• Written request:
Write the data out again, character for character, with no images.

• Information provided:
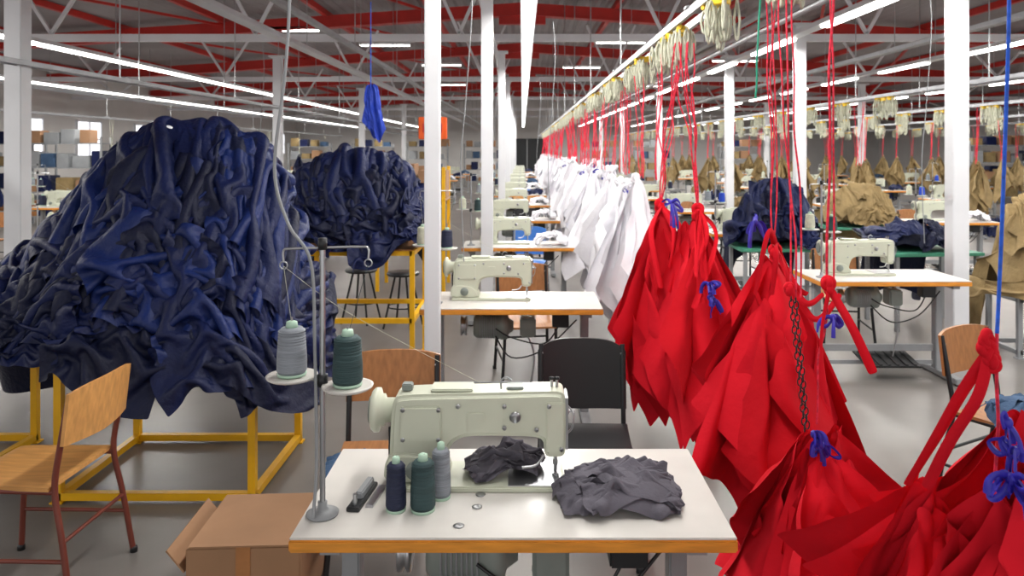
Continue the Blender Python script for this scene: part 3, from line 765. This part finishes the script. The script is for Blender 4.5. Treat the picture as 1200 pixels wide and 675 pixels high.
b=B(); b.box((0,0,0),(.38,.06,.3),'orange',bev=.01); b.box((0,-.035,0),(.26,.01,.12),'redp'); b.sq((0,.0,-.15),(0,.0,-2.0),.03,'yel'); b.obj('orange_sign',(-1.2,10,2.0))
b=B(); b.box((0,0,.72),(.9,.6,.03),'gtop',bev=.004)
for x in(-.4,.4):
    for y in(-.25,.25): b.sq((x,y,0),(x,y,.71),.035,'grey')
gt=b.mesh('green_work_table'); inst('green_work_table',gt,(4.3,9.6,0)); inst('green_work_table',gt,(2.6,7.6,0)); inst('green_work_table',gt,(-3.2,8.0,0)); inst('green_work_table',gt,(3.9,7.3,0),.1)
def gmesh(keys,s,W=.22,L=.9): 
    b=B(); rbunch(b,(0,0,0),W,L*.45,L*.5,keys,4,s,0,2.0,res=14); bunch(b,(0,0,0),W*.8,L,keys,2,s,0,2.0,nu=14,nv=16); knot(b,(0,0,.01),keys[0],.03,s)
    for i in range(3): b.tube([(R.uniform(-.04,.04),R.uniform(-.04,.04),.0),(R.uniform(-.08,.08),0,.9)],.005,'rstr' if s%2 else 'cream',5)
    return b.mesh('hanging_garments')
G={'k':gmesh(['khaki'],81),'n':gmesh(['navy','navy3'],82),'b':gmesh(['blue','navy2'],84),'w':gmesh(['wht'],86)}
i=0
for x,z,y0,ks in((4.7,2.38,10.5,'k-k----'),(7.2,2.38,11,'k---k-'),(10.2,2.38,13,'k--k-'),(-4.05,2.38,11,'--'),(-5.4,2.38,11,'-'),(-9.2,2.38,12,'-n--'),(13,2.38,15,'k-k-')):
    conveyor(x,z,1,38)
    y=y0
    while y<36:
        c=ks[i%len(ks)]; i+=1
        if c!='-': inst('hanging_garments',G[c],(x+R.uniform(-.1,.1),y,1.48),R.uniform(0,3))
        y+=.9
    if x<0: continue
    y=y0-1
    while y<32:
        for q in range(3): inst('cord_bundle',CAR[i%5],(x,y+.15*q,z-.01),i,(1.2,1.2,1.4)); i+=1
        y+=1.3
b=B()
b.lathe([(0,.5),(.15,.5),(.16,.515),(.15,.53),(0,.53)],(0,0,0),'black',24)
for a in range(4):
    t=a*math.pi/2+.5; b.tube([(.08*math.cos(t),.08*math.sin(t),.5),(.2*math.cos(t),.2*math.sin(t),0)],.01,'dark',8)
b.tube([(.15*math.cos(t*.5),.15*math.sin(t*.5),.2) for t in range(13)],.007,'dark',6,closed=True)
st=b.mesh('stool'); inst('stool',st,(-1.15,7.2,0)); inst('stool',st,(-1.6,7.4,0))

w=bpy.data.worlds.new('World'); sc.world=w; w.use_nodes=True
w.node_tree.nodes['Background'].inputs[0].default_value=(1,.97,.95,1); w.node_tree.nodes['Background'].inputs[1].default_value=.95
cd=bpy.data.cameras.new('Camera'); co=bpy.data.objects.new('Camera',cd); sc.collection.objects.link(co); sc.camera=co
co.location=(0,0,1.71); co.rotation_euler=(math.pi/2,0,0); cd.lens=26.19; cd.sensor_width=36; cd.shift_x=-.01; cd.shift_y=-.135
cd.clip_start=.05; cd.clip_end=200
cd.dof.use_dof=True; cd.dof.focus_distance=2.3; cd.dof.aperture_fstop=5.6
sc.view_settings.view_transform='Standard'
sc.view_settings.exposure=.24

• Answer to this problem:
Continue the Blender Python script for this scene: part 3, from line 765. This part finishes the script. The script is for Blender 4.5. Treat the picture as 1200 pixels wide and 675 pixels high.
b=B(); b.box((0,0,0),(.38,.06,.3),'orange',bev=.01); b.box((0,-.035,0),(.26,.01,.12),'redp'); b.sq((0,.0,-.15),(0,.0,-2.0),.03,'yel'); b.obj('orange_sign',(-1.2,10,2.0))
b=B(); b.box((0,0,.72),(.9,.6,.03),'gtop',bev=.004)
for x in(-.4,.4):
    for y in(-.25,.25): b.sq((x,y,0),(x,y,.71),.035,'grey')
gt=b.mesh('green_work_table'); inst('green_work_table',gt,(4.3,9.6,0)); inst('green_work_table',gt,(2.6,7.6,0)); inst('green_work_table',gt,(-3.2,8.0,0)); inst('green_work_table',gt,(3.9,7.3,0),.1)
def gmesh(keys,s,W=.22,L=.9): 
    b=B(); rbunch(b,(0,0,0),W,L*.45,L*.5,keys,4,s,0,2.0,res=14); bunch(b,(0,0,0),W*.8,L,keys,2,s,0,2.0,nu=14,nv=16); knot(b,(0,0,.01),keys[0],.03,s)
    for i in range(3): b.tube([(R.uniform(-.04,.04),R.uniform(-.04,.04),.0),(R.uniform(-.08,.08),0,.9)],.005,'rstr' if s%2 else 'cream',5)
    return b.mesh('hanging_garments')
G={'k':gmesh(['khaki'],81),'n':gmesh(['navy','navy3'],82),'b':gmesh(['blue','navy2'],84),'w':gmesh(['wht'],86)}
i=0
for x,z,y0,ks in((4.7,2.38,10.5,'k-k----'),(7.2,2.38,11,'k---k-'),(10.2,2.38,13,'k--k-'),(-4.05,2.38,11,'--'),(-5.4,2.38,11,'-'),(-9.2,2.38,12,'-n--'),(13,2.38,15,'k-k-')):
    conveyor(x,z,1,38)
    y=y0
    while y<36:
        c=ks[i%len(ks)]; i+=1
        if c!='-': inst('hanging_garments',G[c],(x+R.uniform(-.1,.1),y,1.48),R.uniform(0,3))
        y+=.9
    if x<0: continue
    y=y0-1
    while y<32:
        for q in range(3): inst('cord_bundle',CAR[i%5],(x,y+.15*q,z-.01),i,(1.2,1.2,1.4)); i+=1
        y+=1.3
b=B()
b.lathe([(0,.5),(.15,.5),(.16,.515),(.15,.53),(0,.53)],(0,0,0),'black',24)
for a in range(4):
    t=a*math.pi/2+.5; b.tube([(.08*math.cos(t),.08*math.sin(t),.5),(.2*math.cos(t),.2*math.sin(t),0)],.01,'dark',8)
b.tube([(.15*math.cos(t*.5),.15*math.sin(t*.5),.2) for t in range(13)],.007,'dark',6,closed=True)
st=b.mesh('stool'); inst('stool',st,(-1.15,7.2,0)); inst('stool',st,(-1.6,7.4,0))

w=bpy.data.worlds.new('World'); sc.world=w; w.use_nodes=True
w.node_tree.nodes['Background'].inputs[0].default_value=(1,.97,.95,1); w.node_tree.nodes['Background'].inputs[1].default_value=.95
cd=bpy.data.cameras.new('Camera'); co=bpy.data.objects.new('Camera',cd); sc.collection.objects.link(co); sc.camera=co
co.location=(0,0,1.71); co.rotation_euler=(math.pi/2,0,0); cd.lens=26.19; cd.sensor_width=36; cd.shift_x=-.01; cd.shift_y=-.135
cd.clip_start=.05; cd.clip_end=200
cd.dof.use_dof=True; cd.dof.focus_distance=2.3; cd.dof.aperture_fstop=5.6
sc.view_settings.view_transform='Standard'
sc.view_settings.exposure=.24